Oh well, I am European. But I love talking about what happened in the past. Invasion and occupation was not a European innovation. It had happened all the time, since agriculture was born and people started building empires.
Rome conquered the Mediterranean and beyond, Arabs conquered North Africa and the Iberian peninsula. Mongols took a large chunk of the known world. Turks came as far as Budapest. But no expansion spread innovation and development like the European, and that includes agriculture. Along with the mayhem, the annihilation and the plunder that also comes with invasion.
If there ever was a time when people lived in something like paradise, it would be hunter gatherers in good times when food was plentiful. Like the aborigines of Australia, maybe.
In Africa, if we are talking about colonialism, before Europeans the population was small, life was short and warfare and slave trade was commonplace. It was not the paradise some think.
Nowhere on Earth was there more than temporary abundance, and civilizations were built and floundered as changing climate, overpopulation and other factors lead to starvation and demise.
At no point in time have we had the tools available we have now, and will need to support a world population of ten billion or more.
You probably agree we should develop ways of securing access to fresh water, with desalination and other techniques, and securing the supply of energy without doing harm.
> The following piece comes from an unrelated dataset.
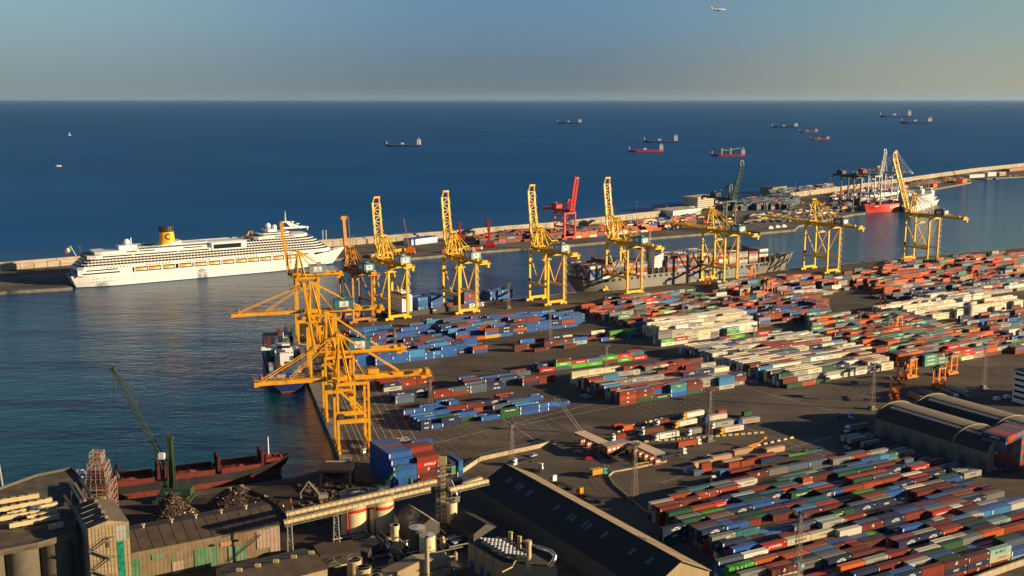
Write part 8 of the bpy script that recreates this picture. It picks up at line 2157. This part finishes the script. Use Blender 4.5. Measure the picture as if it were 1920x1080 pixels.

But we should also try to develop even more sophisticated tools, that could make us less dependent on spray chemicals and fertilizers, and keep our high yield without depleting resources. This is not the end of history.
We should also treat animals like they were people, restore the fish stock of the oceans to what they were before, and we should raise our ethical standards quite a bit.
Will politicians fix this? I doubt it. But let’s be aware.
And I like the idea of producing and buying locally when we can.